In Toronto, Vermilion Energy Inc. rose 2.7 per cent, while Suncor Energy Inc. was up 1.7 per cent.
Also helping the main index was Tahoe Resources Inc., which rallied 46.5 per cent, after Pan American Silver Corp. agreed to buy the miner for $1.07-billion in cash and stock deal.
Pan American Silver Corp., which fell 12 per cent, was the second biggest decliner on Canada’s main index.
At 11:45 a.m. ET, the Toronto Stock Exchange’s S&P/TSX composite index was down 31.39 points, or 0.21 per cent, at 15,099.44.
Canada Goose Holdings Inc. jumped 15.2 per cent, the second biggest gainer on the TSX, after the luxury apparel maker reported better-than-expected quarterly profit as revenue from its online and branded stores more than doubled, helping it raise its forecast for the full year.
The healthcare sector fell 4.3 per cent, the most among the three sectors that were trading lower, weighed by a drop in shares of cannabis producers.
Canopy Growth Corp. declined 10.1 per cent after posting a bigger-than-expected quarterly net loss. Aurora Cannabis Inc. was down 7.1 per cent, while Aphria Inc. sat 7 per cent lower.
U.S. stocks turned lower on Wednesday as Apple Inc led a decline in technology stocks, offsetting early support from tame U.S. consumer prices data and a rebound in oil prices.
The iPhone maker’s shares fell 2 per cent, extending its losses for the fifth straight day. A raft of profit warnings from Apple’s suppliers has fueled investor concerns that iPhone sales, in terms of volume, have hit a wall.
The S&P technology index was down 0.8 per cent, hurt by losses in Microsoft Corp and Adobe Inc .
Markets earlier got a boost from data that showed U.S. consumer prices increased 0.3 percent in October amid a rise in gasoline and rental costs, but were in line with expectations.
The S&P energy index which had risen in morning trade on a rebound in oil prices, following a 7-per-cent plunge on Tuesday, also gave up gains.
“The markets never really left correction mode and it will be with us for a while, at least till the selling into strengths keeps happening,” said Michael Antonelli, managing director, institutional sales trading at Robert W. Baird in Milwaukee.
An escalating trade war between the United States and China, worries about rising interest rates and slowing corporate profits have stalled gains for U.S. stocks, with the S&P 500 trading about 7 per cent below its record level.
The Dow Jones Industrial Average was down 159.75 points, or 0.63 per cent, at 25,126.74, the S&P 500 was down 16.07 points, or 0.59 pe rcent, at 2,706.11 and the Nasdaq Composite was down 48.96 points, or 0.68 per cent, at 7,151.91.

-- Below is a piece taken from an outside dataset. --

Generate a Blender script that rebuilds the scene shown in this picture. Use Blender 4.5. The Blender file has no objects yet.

The S&P 500 gained 0.6 per cent at the open, reversing later in the day as all the 11 major S&P sectors moved into the red.

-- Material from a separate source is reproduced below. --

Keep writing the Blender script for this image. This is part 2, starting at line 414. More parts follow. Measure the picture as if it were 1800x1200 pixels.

“We would think if it were a sustained move higher, volatility coming into the end of year would be lower than 19 or 20,” said Laurence Benedict, founder of Opportunistic Trader.
“People are forgetting that on Monday the market was down 600 points, basically we’re trying to stabilize at lower levels.”

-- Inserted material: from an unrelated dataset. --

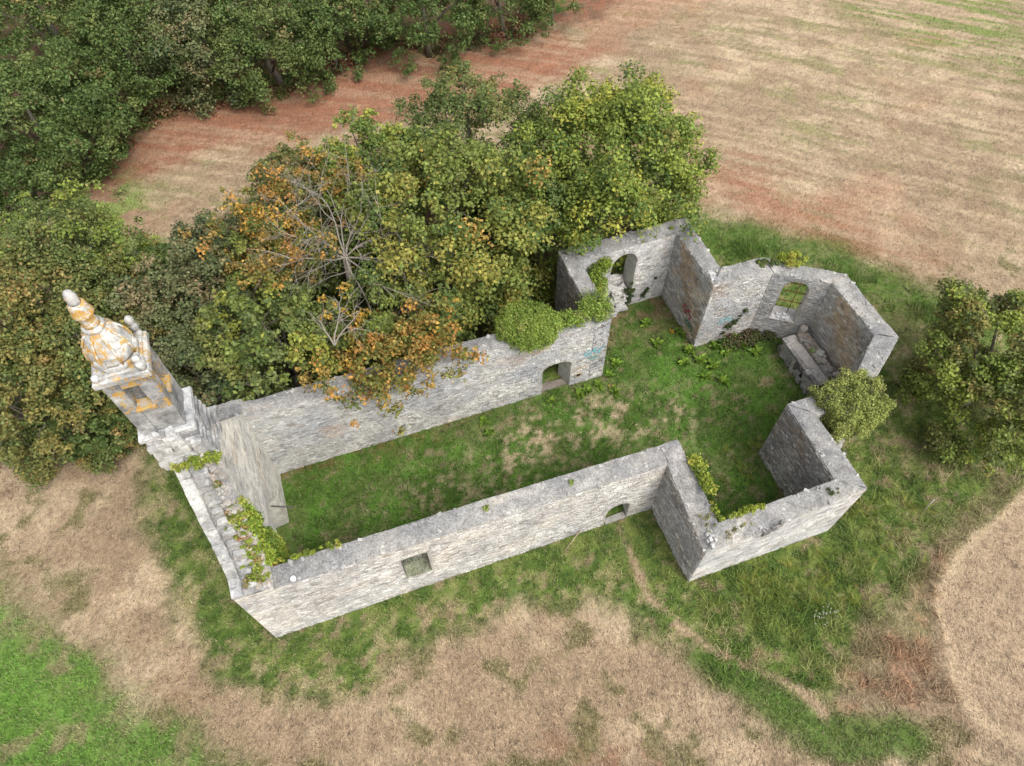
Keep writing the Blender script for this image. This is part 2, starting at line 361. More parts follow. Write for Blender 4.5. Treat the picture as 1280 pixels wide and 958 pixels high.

The CBOE Volatility index, an indicator of short-term volatility in the stock market, touched more than 1-week high at 21.20 points.
The S&P utilities index fell 1.06 percent after PG&E Corp slumped 22.7 percent on warnings it could face “significant liability” in excess of its insurance coverage in the event that its equipment was found to have caused the blaze in California..
The pan-European STOXX 600 index lost 0.29 per cent.
European shares hit their lowest in two weeks as data showing the German and Japanese economies contracting in the third quarter fueled worries about global growth.
MSCI’s gauge of stocks across the globe gained 0.20 per cent.
The dollar index fell 0.29 per cent, with the euro up 0.24 per cent to $1.1316.
U.S. benchmark 10-year Treasury yields rallied from two-week lows on Wednesday, bolstered by continued optimism about Britain’s exit from the European Union.
Benchmark 10-year notes last fell 4/32 in price to yield 3.1599 per cent, from 3.145 per cent late on Tuesday.